More homeowners are choosing to refinance rather than move as rising costs and stretched affordability reshape the housing market, latest data from mortgage technology firm Twenty7tec suggests.
In July mortgage advisers carried out 885,774 remortgage searches compared with 938,060 purchase searches , meaning remortgage activity reached 94% of purchase volumes, up from 75.4% in the same month last year.
The gap between the two was the narrowest on record at just 52,000 cases.
The trend marks a sharp shift from 2021, when remortgaging accounted for only 56% of purchase volumes.
BUSY REMO MARKET
By mid-2025, remortgage cases had already hit 5.96 million, putting advisers on track for one of the busiest years for refinancing in recent history.

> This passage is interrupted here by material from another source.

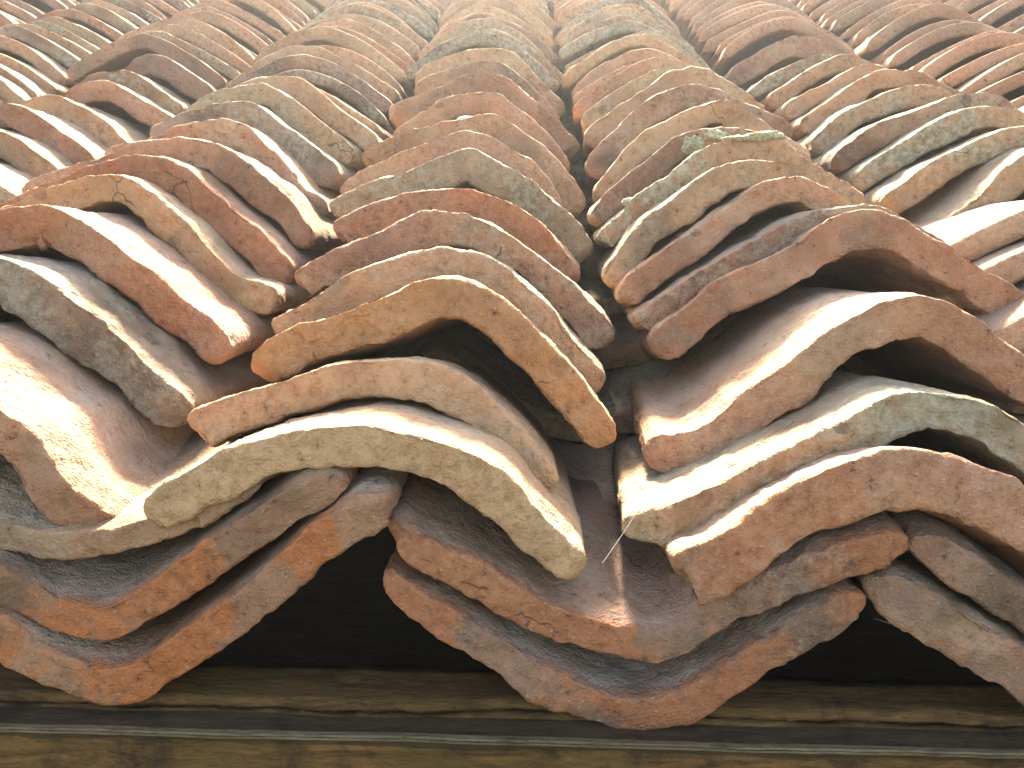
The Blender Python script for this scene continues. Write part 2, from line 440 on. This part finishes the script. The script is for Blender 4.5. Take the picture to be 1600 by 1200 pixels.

Nathan Reilly, director at Twenty7tec, says: “Rising costs, rate uncertainty and stretched affordability are all reshaping homeowner behaviour – and the data shows it.
“Homeowners are increasingly choosing to stay put and refinance rather than take on the financial and logistical challenges of moving.”
HARDER TO UPSIZE
Higher mortgage rates have made upsizing harder, particularly for those who locked in ultra-low deals in recent years.
Many owners are choosing instead to reinvest in their current properties or focus on securing rate certainty, reducing monthly payments or releasing equity.
Remortgage activity has risen for three consecutive years and is now 290,000 searches higher than in 2021, with five months of 2025 still to go.
Reilly adds: “The remortgage market is on the up. In a market where more people are staying put, the winners will be those who use data intelligently to keep the customers they have already won.”